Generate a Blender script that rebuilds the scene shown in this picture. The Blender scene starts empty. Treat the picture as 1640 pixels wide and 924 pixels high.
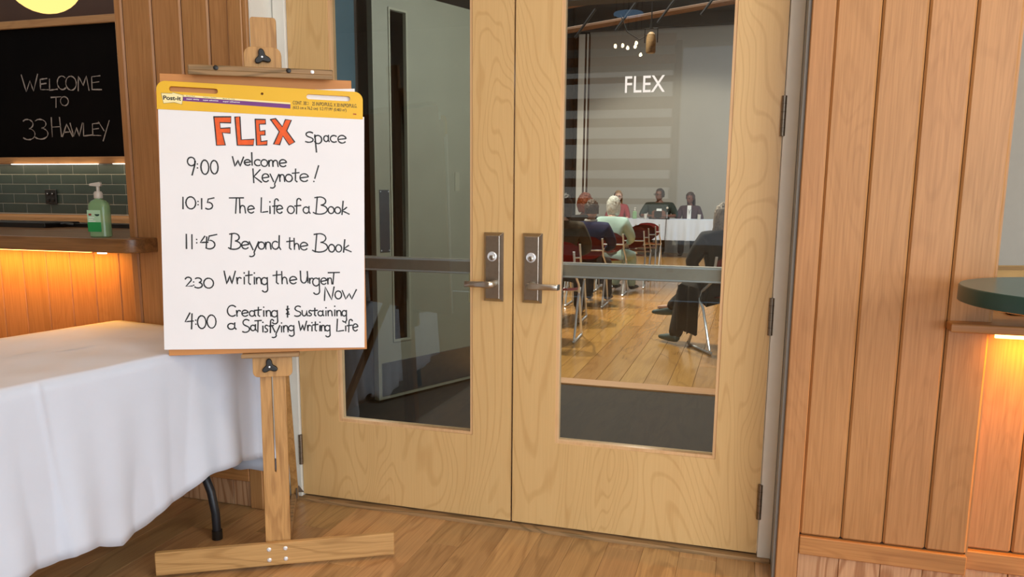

■ ■ ■ ■ ■ ■ ■

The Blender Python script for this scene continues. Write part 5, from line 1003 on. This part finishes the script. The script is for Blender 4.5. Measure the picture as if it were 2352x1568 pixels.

■ ■ ■ ■ ■ ■ ■

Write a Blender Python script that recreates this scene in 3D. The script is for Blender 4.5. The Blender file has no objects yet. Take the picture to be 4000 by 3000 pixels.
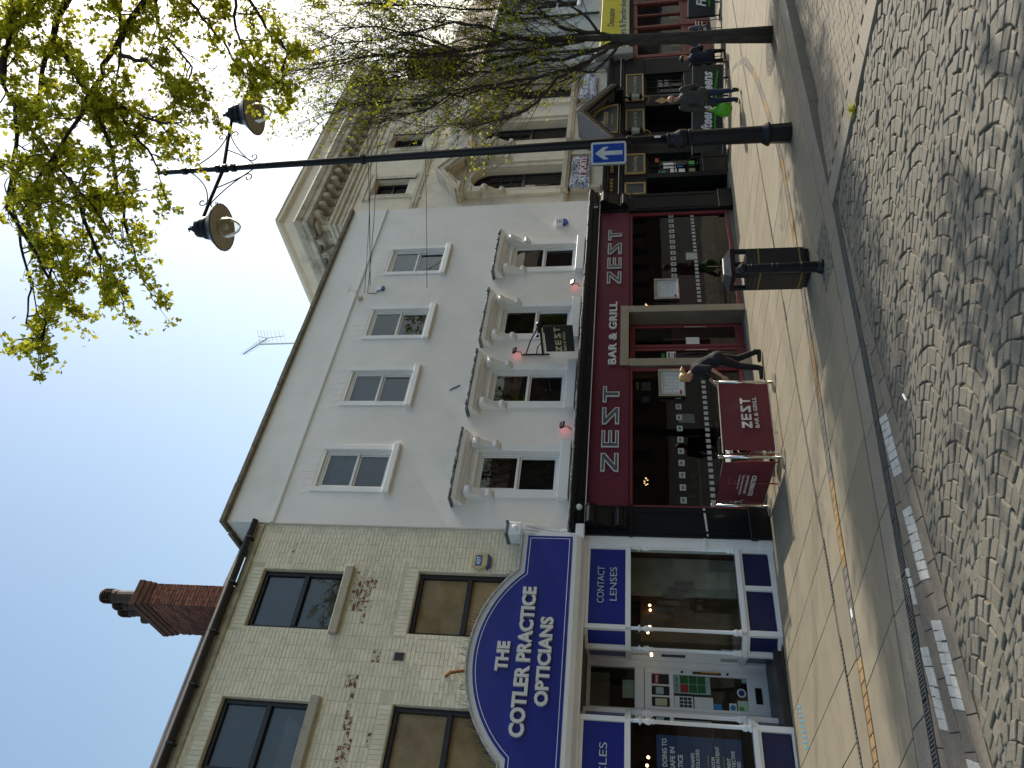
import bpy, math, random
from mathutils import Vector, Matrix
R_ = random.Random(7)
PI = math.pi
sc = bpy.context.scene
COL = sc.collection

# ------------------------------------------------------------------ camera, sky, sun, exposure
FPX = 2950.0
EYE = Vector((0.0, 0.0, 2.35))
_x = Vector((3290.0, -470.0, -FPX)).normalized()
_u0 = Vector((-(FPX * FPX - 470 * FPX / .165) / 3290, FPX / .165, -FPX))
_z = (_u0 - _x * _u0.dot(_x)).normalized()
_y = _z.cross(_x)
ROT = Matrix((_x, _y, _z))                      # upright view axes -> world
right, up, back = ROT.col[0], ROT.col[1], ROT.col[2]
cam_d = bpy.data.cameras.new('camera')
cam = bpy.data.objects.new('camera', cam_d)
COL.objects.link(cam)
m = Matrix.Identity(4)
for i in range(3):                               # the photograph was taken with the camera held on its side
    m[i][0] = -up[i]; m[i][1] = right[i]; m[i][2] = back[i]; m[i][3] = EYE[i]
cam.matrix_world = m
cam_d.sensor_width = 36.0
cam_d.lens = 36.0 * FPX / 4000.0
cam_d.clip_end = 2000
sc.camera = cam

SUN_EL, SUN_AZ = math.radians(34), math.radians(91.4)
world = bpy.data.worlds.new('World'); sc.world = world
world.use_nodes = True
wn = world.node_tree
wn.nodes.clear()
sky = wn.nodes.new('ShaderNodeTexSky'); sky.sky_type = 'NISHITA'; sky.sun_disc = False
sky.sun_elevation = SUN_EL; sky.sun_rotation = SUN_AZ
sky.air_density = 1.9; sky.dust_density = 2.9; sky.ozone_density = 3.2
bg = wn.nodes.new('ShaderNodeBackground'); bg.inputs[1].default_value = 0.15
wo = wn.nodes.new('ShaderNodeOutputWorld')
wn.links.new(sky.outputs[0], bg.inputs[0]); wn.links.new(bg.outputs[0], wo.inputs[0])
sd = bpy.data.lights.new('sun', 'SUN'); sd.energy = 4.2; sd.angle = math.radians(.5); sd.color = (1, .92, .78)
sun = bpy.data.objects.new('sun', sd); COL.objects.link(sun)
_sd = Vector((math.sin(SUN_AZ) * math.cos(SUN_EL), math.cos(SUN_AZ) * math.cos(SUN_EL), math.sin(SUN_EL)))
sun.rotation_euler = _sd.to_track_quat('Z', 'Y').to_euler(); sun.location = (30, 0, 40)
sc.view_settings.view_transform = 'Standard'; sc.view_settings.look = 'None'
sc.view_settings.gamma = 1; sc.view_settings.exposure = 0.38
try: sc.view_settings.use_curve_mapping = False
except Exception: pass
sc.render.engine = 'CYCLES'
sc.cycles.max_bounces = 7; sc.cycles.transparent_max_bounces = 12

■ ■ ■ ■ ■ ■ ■

# EXERCISE REQUIREMENTS
Pictures are not part of the copy. Write out only the lines from the one containing "Write a Blender" through the one containing "sc.camera = cam", exactly as they stand, both included.

# RESPONSE
Write a Blender Python script that recreates this scene in 3D. The script is for Blender 4.5. The Blender file has no objects yet. Take the picture to be 4000 by 3000 pixels.
import bpy, math, random
from mathutils import Vector, Matrix
R_ = random.Random(7)
PI = math.pi
sc = bpy.context.scene
COL = sc.collection

# ------------------------------------------------------------------ camera, sky, sun, exposure
FPX = 2950.0
EYE = Vector((0.0, 0.0, 2.35))
_x = Vector((3290.0, -470.0, -FPX)).normalized()
_u0 = Vector((-(FPX * FPX - 470 * FPX / .165) / 3290, FPX / .165, -FPX))
_z = (_u0 - _x * _u0.dot(_x)).normalized()
_y = _z.cross(_x)
ROT = Matrix((_x, _y, _z))                      # upright view axes -> world
right, up, back = ROT.col[0], ROT.col[1], ROT.col[2]
cam_d = bpy.data.cameras.new('camera')
cam = bpy.data.objects.new('camera', cam_d)
COL.objects.link(cam)
m = Matrix.Identity(4)
for i in range(3):                               # the photograph was taken with the camera held on its side
    m[i][0] = -up[i]; m[i][1] = right[i]; m[i][2] = back[i]; m[i][3] = EYE[i]
cam.matrix_world = m
cam_d.sensor_width = 36.0
cam_d.lens = 36.0 * FPX / 4000.0
cam_d.clip_end = 2000
sc.camera = cam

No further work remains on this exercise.